Impact of Surface Roughness and Coning on Hydrodynamic Face Seals During an Idling Process of Main Coolant Pump in Mixed Lubrication Regime

Abstract

The hydrodynamic face seal of the main coolant pump (MCP) of a nuclear power plant operates under hydrodynamic lubrication. At low idle speed, the seal faces may touch, transitioning the lubrication regime from hydrodynamic to mixed. A new equation for the film thickness on the coning face with a wavy-tilt-dam (WTD) is developed, applying the average Reynolds equation with the Jacobson–Floberg–Olsson (JFO) boundary and using a statistical asperity contact model. Surface roughness and coning influence the minimum film thickness, load-carrying capacity, and friction coefficient, determining the shift from mixed to hydrodynamic lubrication. Under ΔP = 0.8 MPa and 20 r/min, the no-coning WTD face seal remains noncontact at σ = 0.1 μm, while it makes contact at σ = 0.56, 0.35, and 0.28 μm. The WTD face seals with fconing = 1.0 μm at all σ are in contact.
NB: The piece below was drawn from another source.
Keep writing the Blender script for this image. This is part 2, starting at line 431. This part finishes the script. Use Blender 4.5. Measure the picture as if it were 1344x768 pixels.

Smoother surfaces reduce the summit contact probability, promoting the seal face to lift off. Coning decreases the hydrodynamic effect, leading to lower hmin and a higher chance of rough summit contact. A test rig is built, and the idling process is simulated 50 times, revealing a contact wear pattern at σ = 0.1 μm with fconing = 1.0 μm, while no wear pattern is observed with low coning. The 0–0.3 μm coning value and σ = 0.1 μm are appropriate for WTD face seals under mixed lubrication. This research provides a basis for the stable operation of hydrodynamic WTD face seals in MCP.